Güncelleme Tarihi:
Henüz 20’nci yüzyılın başında modernleşme sürecindeki Türkiye’nin kendine örnek aldığı İsveç jimnastiği ekolünü irdeleyen ‘Uygun Adım Marş!’ başlıklı sergide, memleketin o yıllarda model aldığı kültürfizik anlayışına ve folklorik öğelere bakılıyor. Dönemi Selim Sırrı Tarcan ve kızları Selma Mimaroğlu ile Azade Kent üzerinden işleyen sergide bu isimlerin öncülüğündeki adımlardan esinini alan bağımsız ve kolektif işler yer alıyor. Sergi Maria Andersson ile Nancy Atakan’ın yedi yıllık araştırmasının ürünü.

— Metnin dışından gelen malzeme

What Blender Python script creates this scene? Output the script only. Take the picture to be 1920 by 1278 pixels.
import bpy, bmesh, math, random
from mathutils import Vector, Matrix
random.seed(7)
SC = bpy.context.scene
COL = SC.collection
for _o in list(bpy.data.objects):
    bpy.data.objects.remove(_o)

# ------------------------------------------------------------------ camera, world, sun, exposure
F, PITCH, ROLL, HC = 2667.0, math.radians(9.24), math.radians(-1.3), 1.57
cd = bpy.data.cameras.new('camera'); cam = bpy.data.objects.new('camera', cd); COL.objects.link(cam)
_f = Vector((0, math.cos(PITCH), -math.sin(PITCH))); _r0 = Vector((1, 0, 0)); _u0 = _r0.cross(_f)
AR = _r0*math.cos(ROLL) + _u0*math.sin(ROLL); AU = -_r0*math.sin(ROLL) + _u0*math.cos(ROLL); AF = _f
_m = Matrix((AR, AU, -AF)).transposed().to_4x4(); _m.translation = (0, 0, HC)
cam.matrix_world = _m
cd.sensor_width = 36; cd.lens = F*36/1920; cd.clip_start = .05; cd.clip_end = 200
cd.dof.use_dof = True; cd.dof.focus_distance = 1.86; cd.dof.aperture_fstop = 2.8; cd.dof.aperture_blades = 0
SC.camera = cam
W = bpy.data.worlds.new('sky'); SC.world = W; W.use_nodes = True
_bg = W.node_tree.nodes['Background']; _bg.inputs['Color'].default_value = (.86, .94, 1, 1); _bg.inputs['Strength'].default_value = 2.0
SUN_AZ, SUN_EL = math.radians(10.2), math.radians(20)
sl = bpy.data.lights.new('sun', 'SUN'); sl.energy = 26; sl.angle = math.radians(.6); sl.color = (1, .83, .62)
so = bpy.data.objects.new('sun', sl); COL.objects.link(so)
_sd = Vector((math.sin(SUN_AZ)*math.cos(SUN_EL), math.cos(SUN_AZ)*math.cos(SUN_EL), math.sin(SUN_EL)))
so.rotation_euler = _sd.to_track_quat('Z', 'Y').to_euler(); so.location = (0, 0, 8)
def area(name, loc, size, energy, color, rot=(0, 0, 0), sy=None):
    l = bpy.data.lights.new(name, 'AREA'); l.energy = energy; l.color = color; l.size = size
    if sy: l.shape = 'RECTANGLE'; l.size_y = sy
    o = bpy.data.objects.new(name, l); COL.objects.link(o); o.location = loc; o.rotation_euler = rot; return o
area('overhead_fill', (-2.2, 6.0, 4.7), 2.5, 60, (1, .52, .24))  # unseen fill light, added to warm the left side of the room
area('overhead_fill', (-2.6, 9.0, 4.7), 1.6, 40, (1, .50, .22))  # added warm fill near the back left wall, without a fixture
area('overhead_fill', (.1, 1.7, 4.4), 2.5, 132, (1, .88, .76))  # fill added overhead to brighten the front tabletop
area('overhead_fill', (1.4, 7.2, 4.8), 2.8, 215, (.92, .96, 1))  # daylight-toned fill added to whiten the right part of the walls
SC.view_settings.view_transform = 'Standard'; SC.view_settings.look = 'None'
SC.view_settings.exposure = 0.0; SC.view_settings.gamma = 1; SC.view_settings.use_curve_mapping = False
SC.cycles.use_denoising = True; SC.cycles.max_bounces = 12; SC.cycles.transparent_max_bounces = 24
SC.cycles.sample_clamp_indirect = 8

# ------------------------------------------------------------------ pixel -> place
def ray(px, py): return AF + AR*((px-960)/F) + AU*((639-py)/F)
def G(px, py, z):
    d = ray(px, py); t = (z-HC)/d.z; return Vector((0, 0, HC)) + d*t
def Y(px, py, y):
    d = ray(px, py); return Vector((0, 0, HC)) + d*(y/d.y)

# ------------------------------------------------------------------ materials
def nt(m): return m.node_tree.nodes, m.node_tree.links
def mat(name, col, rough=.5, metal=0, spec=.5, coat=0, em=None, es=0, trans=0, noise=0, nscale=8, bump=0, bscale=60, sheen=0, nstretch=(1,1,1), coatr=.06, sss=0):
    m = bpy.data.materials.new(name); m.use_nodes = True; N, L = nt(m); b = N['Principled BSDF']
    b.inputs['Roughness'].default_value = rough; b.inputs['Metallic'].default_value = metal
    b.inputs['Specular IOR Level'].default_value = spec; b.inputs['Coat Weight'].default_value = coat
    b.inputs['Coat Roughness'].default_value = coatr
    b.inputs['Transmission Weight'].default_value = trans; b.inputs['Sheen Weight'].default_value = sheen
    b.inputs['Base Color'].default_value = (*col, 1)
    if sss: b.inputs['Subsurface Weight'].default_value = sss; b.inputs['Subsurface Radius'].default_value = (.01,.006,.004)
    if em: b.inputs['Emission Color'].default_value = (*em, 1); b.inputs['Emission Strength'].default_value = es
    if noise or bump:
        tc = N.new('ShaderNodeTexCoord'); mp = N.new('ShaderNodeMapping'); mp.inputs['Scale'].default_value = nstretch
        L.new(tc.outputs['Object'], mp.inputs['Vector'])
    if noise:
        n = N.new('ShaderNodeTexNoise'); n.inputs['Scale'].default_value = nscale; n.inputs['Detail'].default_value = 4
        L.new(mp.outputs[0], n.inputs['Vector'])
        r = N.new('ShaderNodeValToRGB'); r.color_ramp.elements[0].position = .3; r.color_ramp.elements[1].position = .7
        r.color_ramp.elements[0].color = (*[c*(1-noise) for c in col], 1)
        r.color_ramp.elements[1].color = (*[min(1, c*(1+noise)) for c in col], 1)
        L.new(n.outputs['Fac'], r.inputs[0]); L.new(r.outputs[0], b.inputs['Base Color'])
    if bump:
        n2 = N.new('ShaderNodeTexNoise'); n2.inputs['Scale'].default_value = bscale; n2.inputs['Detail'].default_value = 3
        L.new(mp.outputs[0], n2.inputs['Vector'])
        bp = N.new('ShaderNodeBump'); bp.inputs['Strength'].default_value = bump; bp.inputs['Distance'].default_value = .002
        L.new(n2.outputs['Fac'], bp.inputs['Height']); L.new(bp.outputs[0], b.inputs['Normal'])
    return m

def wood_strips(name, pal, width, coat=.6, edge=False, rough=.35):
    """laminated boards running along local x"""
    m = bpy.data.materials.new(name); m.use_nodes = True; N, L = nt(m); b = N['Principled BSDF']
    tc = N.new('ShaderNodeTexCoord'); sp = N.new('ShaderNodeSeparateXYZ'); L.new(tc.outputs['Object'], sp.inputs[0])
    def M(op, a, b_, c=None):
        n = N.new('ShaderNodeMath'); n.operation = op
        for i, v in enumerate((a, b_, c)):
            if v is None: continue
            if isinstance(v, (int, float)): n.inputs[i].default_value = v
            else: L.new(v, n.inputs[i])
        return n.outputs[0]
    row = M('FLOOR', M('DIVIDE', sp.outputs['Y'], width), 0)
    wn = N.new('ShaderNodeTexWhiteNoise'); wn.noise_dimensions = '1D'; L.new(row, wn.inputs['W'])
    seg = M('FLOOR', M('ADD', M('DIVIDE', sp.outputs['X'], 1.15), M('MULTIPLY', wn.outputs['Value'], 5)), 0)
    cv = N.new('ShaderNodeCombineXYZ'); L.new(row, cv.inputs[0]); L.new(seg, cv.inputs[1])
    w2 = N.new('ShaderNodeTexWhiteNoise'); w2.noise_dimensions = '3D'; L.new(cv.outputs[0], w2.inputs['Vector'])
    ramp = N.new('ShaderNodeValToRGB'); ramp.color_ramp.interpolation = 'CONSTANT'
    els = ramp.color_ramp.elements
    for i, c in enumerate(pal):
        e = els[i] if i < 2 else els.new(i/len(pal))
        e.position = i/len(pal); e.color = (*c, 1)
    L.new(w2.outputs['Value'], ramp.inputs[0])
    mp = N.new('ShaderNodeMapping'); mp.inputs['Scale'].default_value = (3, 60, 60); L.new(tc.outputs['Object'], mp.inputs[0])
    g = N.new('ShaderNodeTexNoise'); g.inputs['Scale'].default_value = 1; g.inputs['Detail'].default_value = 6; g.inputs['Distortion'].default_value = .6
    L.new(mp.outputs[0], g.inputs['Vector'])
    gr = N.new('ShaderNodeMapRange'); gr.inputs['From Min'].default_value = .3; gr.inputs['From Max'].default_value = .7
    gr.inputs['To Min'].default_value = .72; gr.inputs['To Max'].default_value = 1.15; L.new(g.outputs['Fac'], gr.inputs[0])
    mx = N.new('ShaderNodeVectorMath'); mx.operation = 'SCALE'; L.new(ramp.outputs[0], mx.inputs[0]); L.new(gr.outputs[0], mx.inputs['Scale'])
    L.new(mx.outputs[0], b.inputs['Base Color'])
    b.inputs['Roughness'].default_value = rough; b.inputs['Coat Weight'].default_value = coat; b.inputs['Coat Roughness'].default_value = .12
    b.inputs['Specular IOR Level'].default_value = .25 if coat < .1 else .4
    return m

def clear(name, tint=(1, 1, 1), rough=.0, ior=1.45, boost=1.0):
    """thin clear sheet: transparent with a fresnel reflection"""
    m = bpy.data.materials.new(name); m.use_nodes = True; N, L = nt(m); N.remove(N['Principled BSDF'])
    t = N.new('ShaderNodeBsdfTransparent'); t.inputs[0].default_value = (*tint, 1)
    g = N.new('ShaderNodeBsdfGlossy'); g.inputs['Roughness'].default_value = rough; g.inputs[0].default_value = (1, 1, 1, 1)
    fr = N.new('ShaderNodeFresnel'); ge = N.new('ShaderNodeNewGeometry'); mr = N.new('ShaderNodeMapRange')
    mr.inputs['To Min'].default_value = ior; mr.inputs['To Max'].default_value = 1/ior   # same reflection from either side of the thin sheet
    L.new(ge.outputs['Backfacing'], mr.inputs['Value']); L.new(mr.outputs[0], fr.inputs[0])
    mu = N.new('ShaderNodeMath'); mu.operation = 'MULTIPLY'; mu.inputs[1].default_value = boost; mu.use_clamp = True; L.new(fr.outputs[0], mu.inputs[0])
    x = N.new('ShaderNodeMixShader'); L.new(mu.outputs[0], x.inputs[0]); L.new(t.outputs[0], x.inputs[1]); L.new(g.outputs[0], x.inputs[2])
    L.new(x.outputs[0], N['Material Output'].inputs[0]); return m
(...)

Şimalin üç irfan diyarına uzanan yolculuğunda bilhassa Finlileri ahlak, mizaç ve bedeni kabiliyet itibariyle Türklere benzeterek yeterince ilginç bir tespitte bulunan Selim Sırrı Tarcan, aynı zamanda Uluslararası Olimpiyat Komitesi’nde Türkiye’nin ilk temsilcisi olan bir halk kahramanı. 1909 senesinde siyasi olaylara müdahilliği sebebiyle sürgün olunca kendi tercihiyle İsveç’e giden, yakın Türkiye tarihinin en ilgi çekici simalarından diyebileceğimiz Tarcan, buradayken de çok sevdiği ülkesinin ilerlemesine katkı sağlayacak çalışmalardan geri kalmıyor. Gerek ampirik gerekse bilimsel her bakımdan bedeni inceleyen ve İsveç jimnastiği üzerine çalışmalar yürüten Tarcan, İstanbul’a döndüğünde askerlikten istifa ederek beden eğitimi sistemi hazırlamakla görevlendiriliyor. Toplumsal yapıyı güçlendirme, sağlıklı kuşaklar yetiştirme hedefiyle hem erkek hem de kadın öğretmenlerle çalışmaya başlıyor. Cumhuriyet Türkiye’sinin gelişiminde büyük önem arz edecek bu ülküler, bir devre bambaşka bir pencereden bakma imkânı sunan bir sergi ile seyirci karşısına çıkıyor.
Disipline edilmiş bir beden ve dik bir duruş yüksek erdemin de göstergesidir savıyla hareket eden Tarcan’ın söz konusu topraklarda edindiği izlenimler bir ülkenin birlik ve beraberliği için de en gerekli formüllerdir. Bireylerin dürüstçe, samimiyetle birbirinin yüzüne bakabilmesini de mümkün kılacak olan bu pratik, bilhassa köklerinden kopup şehre göçmek zorunda olanlar için bir umuttur. Çünkü Ling jimnastiği sadece kasları harekete geçirip kuvvetlendiren modern bir sistemden ibaret değildir. Bilimselliğe ve özgüvene dayalı bir duruş da vaat eder.
Ordu sistemi olsun eğitim sistemi olsun söz konusu yılların birey üzerinde yarattığı tek tip anlayışa bambaşka bir yerden bakış imkânı sunan sergide Andersson, 1906 doğumlu Selma’ya odaklanarak bedenin toplumsal değişim aracı olarak sunulmasından hareketle video, fotoğraf ve metinler üzerinden ‘ideal’ kavramını sorguluyor. Antik Yunan geleneğinin karşısına Isodora Duncan’ın yalınlıktan beslenen dans estetiğini koyan sanatçı, ayrıca İsveççe bir halk şarkısından bestelenen Selim Sırrı Tarcan imzalı Gençlik Marşı ve Zeybek Raksı’nın salon dansı düzenlemelerini de seyirciyle buluşturuyor. Döneme has Cumhuriyet kadınlarını modern dansa yönlendirmek için yürüttüğü projelere dair de fikir edinmenizi sağlıyor. Bağımsız bir Cumhuriyet kadını olarak kendine özgü stilini oluşturan 1908 doğumlu Azade üzerinden beden hareketlerinin kuşaklar arası aktarımına gönderme yapan Atakan ise çizim, video ve tığ işleri ile kadın hikâyeleri anlatıyor. Atakan’ın çalışmalarındaki figürler yoga, fizyoterapi ve pilatesten de detaylar barındırıyor. Batı’ya yüzünü dönmüş Cumhuriyet dönemi Türkiyesinin fikir dünyası ve davranış dinamiğine tanıklık imkânı sunan ‘Uygun Adım Marş!’ 30 Ağustos’a kadar ziyaret edilebilir.